The platinum group metals are crucial to electronics, massively expensive, and extremely rare on this planet. But on asteroids? A single one holds billions of pounds of these metals - and that could start the era of private space exploration.
Platinum is the most famously expensive of these metals - it's generally held up in the popular imagination as the one thing that's even more valuable than gold - but the rest of its group is equally rare and valuable. These metals - platinum, ruthenium, rhodium, palladium, osmium, and iridium - are super stable, nearly impervious to chemical attack, and deal well with high temperatures. These qualities make them perfect for use in electronics, but it takes thousands of dollars just to buy a few grams of the stuff.
A big reason they're so rare is that they don't naturally occur on Earth, as they almost exclusively come from sites of asteroid impact. Of course, that opens up a rather interesting possibility - how much of these metals are contained in the asteroids that haven't hit Earth? Surveys of asteroids close to Earth reveal even moderate-sized ones - about 1,500 feet across - have billions of pounds of these metals, far more than we've mined in all of human history. A single asteroid could give us all the platinum group metals we could possibly need for centuries.

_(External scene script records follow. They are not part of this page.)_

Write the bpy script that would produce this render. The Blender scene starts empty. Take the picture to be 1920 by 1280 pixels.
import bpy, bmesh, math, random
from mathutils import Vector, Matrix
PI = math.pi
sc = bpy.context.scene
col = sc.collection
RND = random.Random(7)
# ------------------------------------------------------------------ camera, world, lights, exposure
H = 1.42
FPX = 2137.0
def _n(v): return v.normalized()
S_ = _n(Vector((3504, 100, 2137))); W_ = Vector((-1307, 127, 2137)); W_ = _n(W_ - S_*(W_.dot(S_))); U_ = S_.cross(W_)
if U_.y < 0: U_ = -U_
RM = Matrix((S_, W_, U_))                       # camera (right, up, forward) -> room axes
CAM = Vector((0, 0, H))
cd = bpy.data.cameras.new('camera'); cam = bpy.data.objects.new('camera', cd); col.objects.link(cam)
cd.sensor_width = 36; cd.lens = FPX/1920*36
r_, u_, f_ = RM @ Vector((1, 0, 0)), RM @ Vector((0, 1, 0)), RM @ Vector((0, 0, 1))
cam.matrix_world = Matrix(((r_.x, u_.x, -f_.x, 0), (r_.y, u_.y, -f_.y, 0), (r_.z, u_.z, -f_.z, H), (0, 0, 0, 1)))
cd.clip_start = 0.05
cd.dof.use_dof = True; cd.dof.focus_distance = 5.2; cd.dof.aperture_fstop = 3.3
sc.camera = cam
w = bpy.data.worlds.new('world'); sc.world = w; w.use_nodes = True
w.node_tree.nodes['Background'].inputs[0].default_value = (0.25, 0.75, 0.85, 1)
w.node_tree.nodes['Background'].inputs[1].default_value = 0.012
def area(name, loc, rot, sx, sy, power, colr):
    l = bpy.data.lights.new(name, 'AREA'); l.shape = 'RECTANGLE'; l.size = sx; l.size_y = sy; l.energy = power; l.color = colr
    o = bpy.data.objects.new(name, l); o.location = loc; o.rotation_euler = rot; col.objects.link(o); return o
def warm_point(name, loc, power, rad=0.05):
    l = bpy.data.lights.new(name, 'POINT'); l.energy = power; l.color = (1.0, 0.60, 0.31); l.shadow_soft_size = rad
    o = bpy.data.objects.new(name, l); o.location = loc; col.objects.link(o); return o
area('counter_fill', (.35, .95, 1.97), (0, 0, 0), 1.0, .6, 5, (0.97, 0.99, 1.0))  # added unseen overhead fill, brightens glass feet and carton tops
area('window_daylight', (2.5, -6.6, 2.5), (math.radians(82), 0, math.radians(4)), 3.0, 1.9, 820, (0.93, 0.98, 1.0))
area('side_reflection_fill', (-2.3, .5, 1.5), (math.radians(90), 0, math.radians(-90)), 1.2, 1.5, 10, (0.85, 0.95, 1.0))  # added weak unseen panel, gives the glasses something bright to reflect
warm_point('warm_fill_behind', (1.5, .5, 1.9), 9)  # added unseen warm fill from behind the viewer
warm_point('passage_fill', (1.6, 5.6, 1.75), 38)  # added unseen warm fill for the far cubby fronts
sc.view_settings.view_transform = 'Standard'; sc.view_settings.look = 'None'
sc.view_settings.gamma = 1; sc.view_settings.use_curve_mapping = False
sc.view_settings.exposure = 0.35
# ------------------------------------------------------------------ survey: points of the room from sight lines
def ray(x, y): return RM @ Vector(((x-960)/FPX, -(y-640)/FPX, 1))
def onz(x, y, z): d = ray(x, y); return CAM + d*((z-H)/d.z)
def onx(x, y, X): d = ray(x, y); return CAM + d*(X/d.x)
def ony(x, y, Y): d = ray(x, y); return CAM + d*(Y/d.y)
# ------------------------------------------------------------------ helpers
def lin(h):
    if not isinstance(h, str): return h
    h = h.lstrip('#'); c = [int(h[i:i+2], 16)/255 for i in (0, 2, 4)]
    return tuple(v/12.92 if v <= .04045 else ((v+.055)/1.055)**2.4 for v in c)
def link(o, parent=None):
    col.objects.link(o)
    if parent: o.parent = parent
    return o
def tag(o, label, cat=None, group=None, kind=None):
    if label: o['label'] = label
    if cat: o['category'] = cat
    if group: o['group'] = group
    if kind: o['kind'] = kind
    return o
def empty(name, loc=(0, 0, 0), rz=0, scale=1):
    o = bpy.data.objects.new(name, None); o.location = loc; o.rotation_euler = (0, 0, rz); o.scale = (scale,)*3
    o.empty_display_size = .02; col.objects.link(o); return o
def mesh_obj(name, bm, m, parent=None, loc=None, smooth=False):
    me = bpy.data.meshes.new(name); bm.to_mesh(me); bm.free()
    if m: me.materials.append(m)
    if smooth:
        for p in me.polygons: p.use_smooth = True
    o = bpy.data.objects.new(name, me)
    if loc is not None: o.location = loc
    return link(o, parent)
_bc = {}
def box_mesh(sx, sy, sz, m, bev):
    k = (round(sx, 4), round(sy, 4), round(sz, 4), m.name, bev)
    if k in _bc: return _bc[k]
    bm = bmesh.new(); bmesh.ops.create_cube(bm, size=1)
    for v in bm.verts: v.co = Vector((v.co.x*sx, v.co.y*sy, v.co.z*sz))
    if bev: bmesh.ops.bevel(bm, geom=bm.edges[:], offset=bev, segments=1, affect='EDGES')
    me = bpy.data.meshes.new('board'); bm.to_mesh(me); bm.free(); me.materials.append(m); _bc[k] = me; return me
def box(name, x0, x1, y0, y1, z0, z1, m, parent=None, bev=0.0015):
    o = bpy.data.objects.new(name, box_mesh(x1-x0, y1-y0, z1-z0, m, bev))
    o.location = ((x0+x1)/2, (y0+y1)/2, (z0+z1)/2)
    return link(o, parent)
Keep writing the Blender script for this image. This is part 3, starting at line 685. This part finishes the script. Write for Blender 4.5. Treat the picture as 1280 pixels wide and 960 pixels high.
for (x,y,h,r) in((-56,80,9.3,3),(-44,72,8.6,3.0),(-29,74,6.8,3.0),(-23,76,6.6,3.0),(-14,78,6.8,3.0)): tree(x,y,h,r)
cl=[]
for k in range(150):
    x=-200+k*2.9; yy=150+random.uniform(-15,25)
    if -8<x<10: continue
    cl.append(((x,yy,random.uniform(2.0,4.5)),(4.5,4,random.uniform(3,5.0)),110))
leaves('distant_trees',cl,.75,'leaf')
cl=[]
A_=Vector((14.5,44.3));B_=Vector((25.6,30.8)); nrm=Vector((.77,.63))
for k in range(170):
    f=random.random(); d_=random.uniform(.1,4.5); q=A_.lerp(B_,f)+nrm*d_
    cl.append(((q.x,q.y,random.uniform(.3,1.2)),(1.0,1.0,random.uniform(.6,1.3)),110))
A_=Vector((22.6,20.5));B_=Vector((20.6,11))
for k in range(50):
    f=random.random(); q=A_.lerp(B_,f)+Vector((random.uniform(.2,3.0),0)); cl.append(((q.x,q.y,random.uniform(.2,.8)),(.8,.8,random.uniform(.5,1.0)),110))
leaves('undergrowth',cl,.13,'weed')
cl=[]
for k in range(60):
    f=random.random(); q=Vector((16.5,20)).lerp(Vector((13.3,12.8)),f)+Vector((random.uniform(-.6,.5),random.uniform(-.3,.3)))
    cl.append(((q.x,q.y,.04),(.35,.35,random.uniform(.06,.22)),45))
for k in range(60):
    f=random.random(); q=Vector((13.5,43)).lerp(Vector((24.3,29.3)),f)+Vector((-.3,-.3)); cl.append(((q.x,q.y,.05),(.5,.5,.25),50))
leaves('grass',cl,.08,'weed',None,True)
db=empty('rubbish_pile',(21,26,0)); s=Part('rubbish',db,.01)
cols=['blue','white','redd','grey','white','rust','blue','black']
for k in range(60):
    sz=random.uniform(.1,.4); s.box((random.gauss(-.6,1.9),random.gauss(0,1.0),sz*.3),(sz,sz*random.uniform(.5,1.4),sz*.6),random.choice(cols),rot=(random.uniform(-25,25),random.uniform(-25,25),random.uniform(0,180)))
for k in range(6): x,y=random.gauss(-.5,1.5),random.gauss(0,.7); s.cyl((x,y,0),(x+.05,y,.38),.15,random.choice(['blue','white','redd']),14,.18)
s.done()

So how do we get the stuff? The basic technology is either already available or readily conceivable, and steroid mining has become a serious topic of discussion. Indeed, it could have far-reaching impacts for space exploration as a whole. The quest for super-cheap electronics and mining-based fortunes could spur a rush of private explorers into space in much the same way the lure of gold drove Americans westward in 1849. As crass as it might sound, the chance at some serious profit might be what finally pushes humanity into space once and for all.